Through the program, the College of Professional Studies will provide training and education — including collaborations with Micron — for students to prepare them for entering the workforce. The university still has no concrete plans for whether it will run out of SU or the facility or when it would begin, according to a statement from SU.

The partnership, which will include several academic courses and skills training, aims to eventually branch out to areas beyond the SU community, allowing regional community college students as well as veteran-serving programs to participate, the university statement said.

“There’s a lot of opportunity to take what is being taught in various courses, and repurposing them in either non-credit form or in some sort of different format,” said Dr. Arthur Thomas, executive director of the office of professional accelerated microcredentials in the college. “That allows people from the community to access these skills and knowledge from all these different areas.”

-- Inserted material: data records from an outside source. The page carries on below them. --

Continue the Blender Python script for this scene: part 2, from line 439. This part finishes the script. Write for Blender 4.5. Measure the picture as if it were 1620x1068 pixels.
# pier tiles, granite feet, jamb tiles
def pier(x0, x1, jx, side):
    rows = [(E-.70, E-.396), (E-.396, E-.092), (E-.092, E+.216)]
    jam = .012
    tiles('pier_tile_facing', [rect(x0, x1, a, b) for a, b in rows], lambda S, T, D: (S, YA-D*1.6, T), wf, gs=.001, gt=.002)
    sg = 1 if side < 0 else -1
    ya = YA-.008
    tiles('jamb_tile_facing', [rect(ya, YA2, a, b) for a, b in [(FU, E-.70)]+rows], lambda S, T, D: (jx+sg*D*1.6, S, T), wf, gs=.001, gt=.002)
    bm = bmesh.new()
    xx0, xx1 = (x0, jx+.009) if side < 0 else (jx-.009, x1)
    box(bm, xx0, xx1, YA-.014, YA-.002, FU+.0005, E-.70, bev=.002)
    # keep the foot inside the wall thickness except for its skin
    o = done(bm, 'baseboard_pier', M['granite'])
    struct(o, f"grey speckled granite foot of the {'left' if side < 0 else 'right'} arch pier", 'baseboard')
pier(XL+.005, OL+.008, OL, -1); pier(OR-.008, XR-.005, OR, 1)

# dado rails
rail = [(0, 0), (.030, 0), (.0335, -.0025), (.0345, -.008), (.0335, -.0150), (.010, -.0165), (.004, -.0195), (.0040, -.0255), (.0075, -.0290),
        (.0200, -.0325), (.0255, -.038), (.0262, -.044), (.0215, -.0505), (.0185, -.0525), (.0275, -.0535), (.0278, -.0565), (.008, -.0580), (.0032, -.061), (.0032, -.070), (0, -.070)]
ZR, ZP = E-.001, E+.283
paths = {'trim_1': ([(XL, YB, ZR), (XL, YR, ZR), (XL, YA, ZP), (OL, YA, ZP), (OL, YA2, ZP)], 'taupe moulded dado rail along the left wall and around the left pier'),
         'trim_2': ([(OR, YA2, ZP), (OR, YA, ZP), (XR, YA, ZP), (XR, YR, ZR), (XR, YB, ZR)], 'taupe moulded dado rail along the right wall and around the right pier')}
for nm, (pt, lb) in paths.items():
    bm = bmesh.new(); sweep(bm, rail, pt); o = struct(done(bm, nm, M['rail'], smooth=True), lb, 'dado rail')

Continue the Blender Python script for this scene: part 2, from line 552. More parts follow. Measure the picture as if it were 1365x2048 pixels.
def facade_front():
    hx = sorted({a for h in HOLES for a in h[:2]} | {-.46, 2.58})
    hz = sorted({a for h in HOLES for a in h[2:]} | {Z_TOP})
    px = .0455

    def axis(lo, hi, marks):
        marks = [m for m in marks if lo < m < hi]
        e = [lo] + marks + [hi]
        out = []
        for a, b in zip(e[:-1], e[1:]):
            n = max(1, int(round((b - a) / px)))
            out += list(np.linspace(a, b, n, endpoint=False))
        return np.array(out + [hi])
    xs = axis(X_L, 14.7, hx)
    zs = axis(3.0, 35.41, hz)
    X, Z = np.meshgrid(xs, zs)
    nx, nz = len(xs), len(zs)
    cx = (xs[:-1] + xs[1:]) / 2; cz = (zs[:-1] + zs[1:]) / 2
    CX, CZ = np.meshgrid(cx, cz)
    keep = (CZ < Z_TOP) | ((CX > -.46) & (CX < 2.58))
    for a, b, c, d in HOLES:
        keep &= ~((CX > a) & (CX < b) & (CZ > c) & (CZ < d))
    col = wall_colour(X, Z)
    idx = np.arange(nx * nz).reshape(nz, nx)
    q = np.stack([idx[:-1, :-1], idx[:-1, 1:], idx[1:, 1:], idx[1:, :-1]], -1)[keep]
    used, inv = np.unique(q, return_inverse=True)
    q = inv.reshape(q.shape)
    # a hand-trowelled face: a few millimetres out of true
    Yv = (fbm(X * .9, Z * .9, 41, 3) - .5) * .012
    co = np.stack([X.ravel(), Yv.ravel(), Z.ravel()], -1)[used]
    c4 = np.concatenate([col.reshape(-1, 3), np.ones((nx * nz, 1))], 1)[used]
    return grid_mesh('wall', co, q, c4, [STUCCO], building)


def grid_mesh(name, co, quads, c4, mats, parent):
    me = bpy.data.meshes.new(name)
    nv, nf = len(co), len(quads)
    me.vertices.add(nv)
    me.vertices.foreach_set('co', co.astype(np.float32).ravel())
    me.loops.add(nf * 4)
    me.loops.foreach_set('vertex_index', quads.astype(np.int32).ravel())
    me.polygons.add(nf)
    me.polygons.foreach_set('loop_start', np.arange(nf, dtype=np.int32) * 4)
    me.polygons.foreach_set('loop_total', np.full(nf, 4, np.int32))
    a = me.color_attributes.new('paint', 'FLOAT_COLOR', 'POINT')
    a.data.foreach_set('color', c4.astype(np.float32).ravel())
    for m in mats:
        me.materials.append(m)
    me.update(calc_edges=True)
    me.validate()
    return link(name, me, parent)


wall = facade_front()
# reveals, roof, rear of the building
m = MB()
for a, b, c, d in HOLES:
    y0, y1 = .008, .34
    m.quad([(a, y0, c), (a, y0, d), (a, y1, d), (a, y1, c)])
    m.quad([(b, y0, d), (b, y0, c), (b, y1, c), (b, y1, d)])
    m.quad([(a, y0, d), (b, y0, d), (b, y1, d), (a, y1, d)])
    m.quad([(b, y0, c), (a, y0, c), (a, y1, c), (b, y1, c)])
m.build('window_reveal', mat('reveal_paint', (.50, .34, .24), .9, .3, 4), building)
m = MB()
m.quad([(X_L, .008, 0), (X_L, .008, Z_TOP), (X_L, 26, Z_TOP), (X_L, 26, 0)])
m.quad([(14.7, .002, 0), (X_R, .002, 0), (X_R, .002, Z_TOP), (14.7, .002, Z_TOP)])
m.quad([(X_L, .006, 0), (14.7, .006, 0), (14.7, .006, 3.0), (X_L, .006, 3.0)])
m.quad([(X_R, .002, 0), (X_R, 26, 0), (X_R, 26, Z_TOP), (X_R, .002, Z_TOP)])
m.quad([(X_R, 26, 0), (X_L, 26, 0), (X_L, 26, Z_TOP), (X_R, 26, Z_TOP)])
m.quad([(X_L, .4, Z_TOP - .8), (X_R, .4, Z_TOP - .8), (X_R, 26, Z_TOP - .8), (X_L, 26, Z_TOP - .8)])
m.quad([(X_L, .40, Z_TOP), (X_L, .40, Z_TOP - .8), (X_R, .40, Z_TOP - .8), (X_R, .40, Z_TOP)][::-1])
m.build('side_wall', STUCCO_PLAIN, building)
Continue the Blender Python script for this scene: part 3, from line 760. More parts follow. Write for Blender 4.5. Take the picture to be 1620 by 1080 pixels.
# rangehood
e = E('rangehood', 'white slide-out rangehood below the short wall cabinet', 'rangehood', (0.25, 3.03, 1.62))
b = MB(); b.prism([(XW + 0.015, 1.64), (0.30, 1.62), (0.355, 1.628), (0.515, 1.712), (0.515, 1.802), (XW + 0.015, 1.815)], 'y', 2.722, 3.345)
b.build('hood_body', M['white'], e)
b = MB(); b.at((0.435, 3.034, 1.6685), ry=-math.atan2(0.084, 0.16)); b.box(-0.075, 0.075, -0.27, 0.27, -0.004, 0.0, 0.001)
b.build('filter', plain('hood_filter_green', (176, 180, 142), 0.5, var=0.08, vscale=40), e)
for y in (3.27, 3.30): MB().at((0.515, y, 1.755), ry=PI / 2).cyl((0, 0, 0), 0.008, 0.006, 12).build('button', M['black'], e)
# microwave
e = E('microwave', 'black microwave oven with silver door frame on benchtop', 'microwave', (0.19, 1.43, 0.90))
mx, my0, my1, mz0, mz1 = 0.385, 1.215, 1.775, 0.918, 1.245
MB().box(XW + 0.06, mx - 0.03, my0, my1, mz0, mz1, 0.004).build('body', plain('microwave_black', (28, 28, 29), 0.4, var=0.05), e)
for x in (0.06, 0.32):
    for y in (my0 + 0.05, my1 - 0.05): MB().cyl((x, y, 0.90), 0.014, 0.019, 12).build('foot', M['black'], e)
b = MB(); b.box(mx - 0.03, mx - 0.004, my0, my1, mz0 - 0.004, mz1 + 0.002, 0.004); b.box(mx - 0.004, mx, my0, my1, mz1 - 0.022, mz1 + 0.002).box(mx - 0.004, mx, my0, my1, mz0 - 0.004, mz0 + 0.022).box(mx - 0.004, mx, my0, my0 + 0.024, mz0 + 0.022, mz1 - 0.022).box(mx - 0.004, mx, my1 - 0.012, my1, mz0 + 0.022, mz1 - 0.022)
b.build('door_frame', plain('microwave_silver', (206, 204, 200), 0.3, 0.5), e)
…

The training will prepare students specifically for the advanced-manufacturing industry through lessons on semiconductor production, including topics such as information technology, cybersecurity, artificial intelligence and machine learning. The consortium may also delve into careers such as marketing, management and design.

“With Micron’s investment, this program will expand the recruitment and support for diverse faculty whose research and teaching will prepare the workforce for the future,” Syveruud said at the event.

SU’s Institute for Veteran and Military Families will also work with Micron in another initiative to help the company achieve its goal of hiring more than 1,500 veterans over the next two decades. The IVMF will work to train veteran students in the skills needed for jobs at Micron and related roles, according to an SU press release.

Thomas said the university’s partnership will reach beyond just SU and Micron to impact the surrounding community’s development. Accessibility to important resources is a key goal of the partnership, he said.

“We (will) offer the programs and credentials that are most needed by Micron employees to succeed in their work and to also provide a pathway to people who don’t have those credentials to get them somehow,” Thomas said.